[Goal] Go through the listing and return every line with "scene" in it.
## Start Given material
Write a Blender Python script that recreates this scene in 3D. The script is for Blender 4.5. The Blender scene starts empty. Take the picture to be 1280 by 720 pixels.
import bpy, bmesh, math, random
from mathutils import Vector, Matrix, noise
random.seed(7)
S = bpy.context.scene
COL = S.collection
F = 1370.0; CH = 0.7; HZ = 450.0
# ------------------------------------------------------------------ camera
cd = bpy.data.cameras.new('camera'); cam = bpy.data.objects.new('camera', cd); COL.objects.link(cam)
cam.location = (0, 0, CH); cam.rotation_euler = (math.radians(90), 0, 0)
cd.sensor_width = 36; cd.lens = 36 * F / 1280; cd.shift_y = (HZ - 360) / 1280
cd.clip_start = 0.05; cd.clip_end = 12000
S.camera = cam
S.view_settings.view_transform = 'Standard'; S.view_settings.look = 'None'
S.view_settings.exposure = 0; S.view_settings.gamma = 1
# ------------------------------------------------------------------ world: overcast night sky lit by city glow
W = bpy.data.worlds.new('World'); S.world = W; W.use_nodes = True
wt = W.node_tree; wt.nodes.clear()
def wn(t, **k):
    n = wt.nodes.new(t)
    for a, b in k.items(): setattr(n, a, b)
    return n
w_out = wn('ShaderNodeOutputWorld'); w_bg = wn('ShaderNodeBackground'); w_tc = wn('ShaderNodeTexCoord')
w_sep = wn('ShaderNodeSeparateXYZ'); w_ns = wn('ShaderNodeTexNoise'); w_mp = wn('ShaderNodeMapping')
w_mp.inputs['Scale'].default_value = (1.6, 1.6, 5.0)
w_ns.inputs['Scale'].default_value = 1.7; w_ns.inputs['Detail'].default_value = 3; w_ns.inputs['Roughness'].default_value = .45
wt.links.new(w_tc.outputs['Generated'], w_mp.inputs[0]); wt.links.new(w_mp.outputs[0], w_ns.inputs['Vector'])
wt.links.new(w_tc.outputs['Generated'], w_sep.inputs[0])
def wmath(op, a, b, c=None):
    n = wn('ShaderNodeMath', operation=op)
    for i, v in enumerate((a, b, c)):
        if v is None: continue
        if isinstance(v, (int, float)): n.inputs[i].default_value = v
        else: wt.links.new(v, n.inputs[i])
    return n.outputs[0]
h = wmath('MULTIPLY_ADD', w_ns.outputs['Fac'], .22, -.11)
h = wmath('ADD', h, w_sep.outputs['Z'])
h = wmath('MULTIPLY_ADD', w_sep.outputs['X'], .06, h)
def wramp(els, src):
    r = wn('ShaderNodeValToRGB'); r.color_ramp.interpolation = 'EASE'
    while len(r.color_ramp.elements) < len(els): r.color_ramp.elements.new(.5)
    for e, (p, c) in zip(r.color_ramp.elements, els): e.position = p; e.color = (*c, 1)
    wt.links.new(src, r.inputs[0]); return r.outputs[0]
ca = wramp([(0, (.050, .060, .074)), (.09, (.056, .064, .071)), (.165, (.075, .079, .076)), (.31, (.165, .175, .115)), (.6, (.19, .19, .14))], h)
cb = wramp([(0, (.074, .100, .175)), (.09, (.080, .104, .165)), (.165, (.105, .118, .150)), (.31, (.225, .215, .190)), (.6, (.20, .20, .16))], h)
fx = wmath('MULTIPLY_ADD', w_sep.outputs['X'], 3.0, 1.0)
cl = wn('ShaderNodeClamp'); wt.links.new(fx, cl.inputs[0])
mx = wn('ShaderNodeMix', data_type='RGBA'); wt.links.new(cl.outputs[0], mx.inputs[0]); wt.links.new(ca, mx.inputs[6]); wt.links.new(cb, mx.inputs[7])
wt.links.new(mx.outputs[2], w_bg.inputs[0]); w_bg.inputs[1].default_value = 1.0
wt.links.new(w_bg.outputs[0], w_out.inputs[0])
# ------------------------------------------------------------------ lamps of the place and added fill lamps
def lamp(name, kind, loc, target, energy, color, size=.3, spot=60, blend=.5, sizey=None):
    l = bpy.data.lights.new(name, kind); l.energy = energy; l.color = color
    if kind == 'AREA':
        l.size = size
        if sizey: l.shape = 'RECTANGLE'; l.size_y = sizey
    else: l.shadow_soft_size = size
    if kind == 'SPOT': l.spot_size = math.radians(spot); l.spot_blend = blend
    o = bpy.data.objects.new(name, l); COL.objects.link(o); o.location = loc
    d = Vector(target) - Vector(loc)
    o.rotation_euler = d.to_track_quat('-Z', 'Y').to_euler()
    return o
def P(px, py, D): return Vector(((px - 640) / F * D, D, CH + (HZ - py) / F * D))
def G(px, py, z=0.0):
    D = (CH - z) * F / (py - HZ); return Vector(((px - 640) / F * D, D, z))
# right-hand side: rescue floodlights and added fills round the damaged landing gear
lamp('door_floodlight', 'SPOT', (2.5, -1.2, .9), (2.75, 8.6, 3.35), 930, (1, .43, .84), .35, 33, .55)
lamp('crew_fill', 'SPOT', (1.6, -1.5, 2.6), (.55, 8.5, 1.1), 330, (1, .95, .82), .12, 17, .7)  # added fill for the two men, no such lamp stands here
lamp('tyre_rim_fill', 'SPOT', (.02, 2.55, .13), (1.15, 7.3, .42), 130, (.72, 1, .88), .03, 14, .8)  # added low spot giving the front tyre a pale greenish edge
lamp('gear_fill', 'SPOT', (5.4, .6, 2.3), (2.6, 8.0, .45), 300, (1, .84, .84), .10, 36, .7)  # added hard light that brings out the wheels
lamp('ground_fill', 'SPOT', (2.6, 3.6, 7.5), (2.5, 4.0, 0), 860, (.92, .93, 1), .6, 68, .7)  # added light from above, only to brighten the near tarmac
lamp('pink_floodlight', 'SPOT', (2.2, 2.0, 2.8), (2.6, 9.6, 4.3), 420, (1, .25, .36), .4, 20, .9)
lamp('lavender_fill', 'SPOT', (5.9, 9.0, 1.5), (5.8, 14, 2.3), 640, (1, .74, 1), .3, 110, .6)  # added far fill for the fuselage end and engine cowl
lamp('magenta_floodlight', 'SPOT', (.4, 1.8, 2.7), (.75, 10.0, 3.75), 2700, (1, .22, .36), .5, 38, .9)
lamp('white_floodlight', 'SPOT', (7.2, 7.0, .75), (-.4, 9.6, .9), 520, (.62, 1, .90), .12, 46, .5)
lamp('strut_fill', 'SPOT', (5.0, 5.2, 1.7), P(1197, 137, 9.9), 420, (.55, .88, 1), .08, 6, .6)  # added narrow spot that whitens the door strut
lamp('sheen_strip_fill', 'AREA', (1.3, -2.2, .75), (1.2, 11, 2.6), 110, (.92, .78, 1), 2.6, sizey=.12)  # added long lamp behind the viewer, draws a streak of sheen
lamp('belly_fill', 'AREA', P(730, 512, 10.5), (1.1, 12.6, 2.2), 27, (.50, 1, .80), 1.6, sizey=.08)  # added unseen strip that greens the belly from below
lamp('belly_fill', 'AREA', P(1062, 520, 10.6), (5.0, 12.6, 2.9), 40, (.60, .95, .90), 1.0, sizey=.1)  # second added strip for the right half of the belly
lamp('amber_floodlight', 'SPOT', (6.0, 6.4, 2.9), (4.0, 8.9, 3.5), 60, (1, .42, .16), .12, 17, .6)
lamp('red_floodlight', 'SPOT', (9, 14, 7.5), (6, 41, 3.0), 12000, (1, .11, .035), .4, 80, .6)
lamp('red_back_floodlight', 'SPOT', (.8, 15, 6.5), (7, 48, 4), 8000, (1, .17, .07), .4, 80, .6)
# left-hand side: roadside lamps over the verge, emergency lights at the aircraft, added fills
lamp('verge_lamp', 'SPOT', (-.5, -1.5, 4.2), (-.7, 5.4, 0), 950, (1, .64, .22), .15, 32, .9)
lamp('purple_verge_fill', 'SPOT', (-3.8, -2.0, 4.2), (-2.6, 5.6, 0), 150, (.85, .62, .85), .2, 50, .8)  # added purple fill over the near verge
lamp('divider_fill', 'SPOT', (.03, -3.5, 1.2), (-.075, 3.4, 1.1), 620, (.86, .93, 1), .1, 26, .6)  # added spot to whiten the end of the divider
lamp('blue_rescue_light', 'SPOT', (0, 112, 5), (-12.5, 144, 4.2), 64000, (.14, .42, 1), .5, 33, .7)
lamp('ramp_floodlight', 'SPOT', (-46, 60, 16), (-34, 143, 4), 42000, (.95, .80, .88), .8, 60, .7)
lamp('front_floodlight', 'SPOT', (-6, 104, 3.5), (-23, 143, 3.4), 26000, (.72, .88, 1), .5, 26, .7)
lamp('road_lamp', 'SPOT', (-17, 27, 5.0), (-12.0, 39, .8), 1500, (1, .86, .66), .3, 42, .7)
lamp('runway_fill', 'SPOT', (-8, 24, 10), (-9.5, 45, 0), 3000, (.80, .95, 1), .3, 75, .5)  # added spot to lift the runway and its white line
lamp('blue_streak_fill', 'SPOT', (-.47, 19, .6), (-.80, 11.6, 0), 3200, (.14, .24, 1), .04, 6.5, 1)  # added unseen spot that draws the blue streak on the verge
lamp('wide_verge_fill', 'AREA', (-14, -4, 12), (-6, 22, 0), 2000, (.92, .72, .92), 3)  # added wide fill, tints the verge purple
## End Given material
[Response to the exercise]
Write a Blender Python script that recreates this scene in 3D. The script is for Blender 4.5. The Blender scene starts empty. Take the picture to be 1280 by 720 pixels.
S = bpy.context.scene